Most school classes don’t feature boom-bap beats and rap flows, but a Creighton Community School program has defied convention.
Since February, the school has played host to a class teaching students from Grades 7 to 10 the fundamentals of hip hop music, from writing raps to rhythm, cadence and social awareness. The program wrapped up with a performance at a Creighton school assembly on May 11, with students in the program performing original work to a gym full of their peers.
The course includes students of multiple ethnicities and preaches a message of reconciliation, self-worth and combating racism.
“I learn that people forget we’re the same kind – the human race,” said Dreyden Cook, one of the students that took part in the project.
“Everybody wants to separate us by colours when that really doesn’t matter. We’re all the same on the inside.”
The course is led by an indigenous Saskatchewan-based rapper and teacher. On the stage, he’s InfoRed, but once the mics are stashed away, he’s Brad Bellegarde, also a writer, journalist and Saskatchewan Arts Board juror.
It was through the Saskatchewan Arts Board that Creighton Community School teacher Catherine Joa – also a juror – met Bellegarde. After receiving a projects grant through the arts board, Joa and Bellegarde got to work.
“When I met him, I knew that there were kids here who would think he was pretty cool. I asked him if he would consider coming up north and being part of this and he said yes,” said Joa.
Bellegarde’s message takes rapping back to its purest form, back to the days where the music was used to convey stories and messages of everyday life and triumph – more Afrika Bambaataa than Drake.
“I see hip hop as an opportunity. It’s a culture. It’s accepting of all ethnicities. It’s not just one culture, whether it’s Nehiyaw or Lakota,” he said.
“Using rap, it’s about expressing yourself, it’s about poetry – it’s a cool way to do poetry. It’s a great way to open up that dialogue with the youth, to help them express serious social issues that they see every day, whether it be alcoholism or gangs, violence, substance abuse, or racism. That’s the overall big picture.”
The four traditional elements of hip hop culture – DJing, breakdancing or b-boying, graffiti and rapping – align with what are key tenets in most Aboriginal cultures – the drum, dance, art and oral storytelling.
“My main method is to take that idea, that rap is a culture that was found on rapping about social issues. That’s where it came from,” he said.
It’s a message that has resonated with the students.
“We learn about racism in class but we never really do anything about it,” said Cook. “When you’re out in front and spreading the message, you’re doing something about it – making people aware.”
“My dream is to become a rapper, like that dude over there,” said Gaige Ballantyne, pointing at Bellegarde.
Bellegarde first came to Creighton for a weeklong session in February, followed by a second week earlier this month.

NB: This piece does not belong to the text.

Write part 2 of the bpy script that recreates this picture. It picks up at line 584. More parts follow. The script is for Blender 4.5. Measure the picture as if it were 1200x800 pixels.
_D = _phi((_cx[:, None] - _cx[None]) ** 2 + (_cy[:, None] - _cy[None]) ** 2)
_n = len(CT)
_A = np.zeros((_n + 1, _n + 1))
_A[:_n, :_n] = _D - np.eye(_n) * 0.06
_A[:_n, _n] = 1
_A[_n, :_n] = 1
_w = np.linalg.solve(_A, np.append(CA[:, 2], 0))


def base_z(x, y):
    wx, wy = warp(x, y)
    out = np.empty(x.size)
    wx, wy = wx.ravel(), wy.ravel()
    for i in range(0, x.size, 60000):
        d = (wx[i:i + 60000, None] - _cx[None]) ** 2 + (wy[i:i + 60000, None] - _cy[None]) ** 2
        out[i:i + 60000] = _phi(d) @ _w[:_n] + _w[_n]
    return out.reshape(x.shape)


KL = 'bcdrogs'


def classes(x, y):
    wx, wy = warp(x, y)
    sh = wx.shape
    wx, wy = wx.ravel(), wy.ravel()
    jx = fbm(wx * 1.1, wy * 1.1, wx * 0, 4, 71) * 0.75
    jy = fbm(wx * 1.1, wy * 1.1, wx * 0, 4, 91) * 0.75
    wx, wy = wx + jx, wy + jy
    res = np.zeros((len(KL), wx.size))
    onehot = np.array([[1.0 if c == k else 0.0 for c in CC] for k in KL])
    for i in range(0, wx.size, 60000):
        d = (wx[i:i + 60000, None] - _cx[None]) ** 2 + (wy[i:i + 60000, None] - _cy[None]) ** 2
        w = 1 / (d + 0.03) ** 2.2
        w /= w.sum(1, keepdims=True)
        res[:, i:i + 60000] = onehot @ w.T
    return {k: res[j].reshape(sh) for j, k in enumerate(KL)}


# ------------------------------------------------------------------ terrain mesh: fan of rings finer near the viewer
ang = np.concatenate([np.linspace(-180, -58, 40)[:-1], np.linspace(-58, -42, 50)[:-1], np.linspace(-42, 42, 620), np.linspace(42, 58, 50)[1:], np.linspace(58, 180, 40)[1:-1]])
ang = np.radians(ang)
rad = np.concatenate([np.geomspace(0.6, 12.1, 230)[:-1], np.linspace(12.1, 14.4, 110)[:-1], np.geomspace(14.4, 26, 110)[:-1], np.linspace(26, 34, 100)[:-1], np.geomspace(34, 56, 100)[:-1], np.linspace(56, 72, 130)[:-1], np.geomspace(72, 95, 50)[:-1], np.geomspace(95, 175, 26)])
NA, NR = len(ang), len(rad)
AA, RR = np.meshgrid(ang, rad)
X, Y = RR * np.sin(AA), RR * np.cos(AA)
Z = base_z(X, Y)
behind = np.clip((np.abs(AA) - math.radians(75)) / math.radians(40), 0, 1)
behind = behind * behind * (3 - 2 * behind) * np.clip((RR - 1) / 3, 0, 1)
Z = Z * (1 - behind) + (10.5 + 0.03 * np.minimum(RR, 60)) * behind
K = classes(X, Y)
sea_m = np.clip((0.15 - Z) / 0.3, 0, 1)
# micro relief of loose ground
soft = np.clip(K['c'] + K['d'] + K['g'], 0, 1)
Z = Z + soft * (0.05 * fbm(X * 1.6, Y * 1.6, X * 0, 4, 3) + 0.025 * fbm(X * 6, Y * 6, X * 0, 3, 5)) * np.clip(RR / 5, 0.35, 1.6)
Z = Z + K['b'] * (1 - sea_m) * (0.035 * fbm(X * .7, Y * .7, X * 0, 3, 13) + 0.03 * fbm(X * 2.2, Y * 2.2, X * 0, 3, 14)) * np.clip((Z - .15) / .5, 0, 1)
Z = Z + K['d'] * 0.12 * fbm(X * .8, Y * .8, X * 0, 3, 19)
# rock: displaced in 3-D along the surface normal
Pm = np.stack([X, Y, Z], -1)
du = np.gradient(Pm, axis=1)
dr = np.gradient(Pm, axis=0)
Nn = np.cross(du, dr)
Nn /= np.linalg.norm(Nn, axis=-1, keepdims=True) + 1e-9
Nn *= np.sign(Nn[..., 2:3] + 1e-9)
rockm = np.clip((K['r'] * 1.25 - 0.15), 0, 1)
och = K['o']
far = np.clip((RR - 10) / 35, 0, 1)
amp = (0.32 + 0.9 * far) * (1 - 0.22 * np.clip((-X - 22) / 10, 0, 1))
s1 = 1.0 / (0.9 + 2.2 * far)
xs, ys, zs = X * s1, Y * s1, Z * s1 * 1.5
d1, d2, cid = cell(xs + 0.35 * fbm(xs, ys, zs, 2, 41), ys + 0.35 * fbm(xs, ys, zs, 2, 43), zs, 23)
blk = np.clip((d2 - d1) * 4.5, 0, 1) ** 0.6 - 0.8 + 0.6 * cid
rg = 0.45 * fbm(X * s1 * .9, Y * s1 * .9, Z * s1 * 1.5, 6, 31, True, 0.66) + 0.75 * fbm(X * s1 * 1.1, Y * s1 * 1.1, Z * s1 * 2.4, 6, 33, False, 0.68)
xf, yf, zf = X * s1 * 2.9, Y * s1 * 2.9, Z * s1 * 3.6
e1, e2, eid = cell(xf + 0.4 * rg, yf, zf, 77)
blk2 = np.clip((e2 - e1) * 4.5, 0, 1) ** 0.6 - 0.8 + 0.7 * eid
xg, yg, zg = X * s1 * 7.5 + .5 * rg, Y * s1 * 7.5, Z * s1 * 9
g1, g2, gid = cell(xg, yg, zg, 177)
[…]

The first thing he had students do was a deceptively difficult task – write a single rap. After that, they were challenged to apply what they wrote to a topic or experience in their own lives.
“That method is very, very effective,” he said, adding that getting the students to write what they know was a key point.
“KRS-One always says that the fifth element of hip hop is knowledge of self. That’s the most important thing, taking that idea of hip hop.”
Since the first session earlier this school year, Joa has seen the kids change, becoming more confident in themselves and their abilities.
“They’re confident. The way they carry themselves in the hallway, even,” she said, recalling one student who started carrying a speaker on him, playing background beats.
“At one point, they were going through the hallway, he had a bunch of kids walking behind him and they were all rapping together.”
Joa and Bellegarde both said the students have formed a close bond through the music and culture they have learned.
“There was no negativity at all with them while I was here, it was all positive reinforcement, being friends. I would think, just by looking at them now, you can see that they are all very proud students and proud youth,” said Bellegarde, adding, “These students knew each other before, but they didn’t really know each other.”
“They were kids who weren’t necessarily friends before. Now, they have this bond,” she said.
Joa is already hoping to continue and expand the program next year, applying for a residency grant that would bring Bellegarde to Creighton for a total of two months.
“It’s a bigger budget. If I receive the grant, we’ll bring him back for a month in October and again for a month in May and we’ll move the performance from out of the school and into the Denareplex.”
Bellegarde and the kids seem receptive to the idea of the program growing, too. During his time in the north, Bellegarde saw potential in the program, not only to provide students with a reason to be excited for class but as a new way to teach vital lessons.
“We have one kid in the group who actually rides in a taxi from Deschambault Lake every morning and after school to go to class. That’s an hour, an hour and a half, every morning and after school. That’s dedication to come to school and I think it’s evident that this is the sort of reinforcement we need to provide to youth,” he said.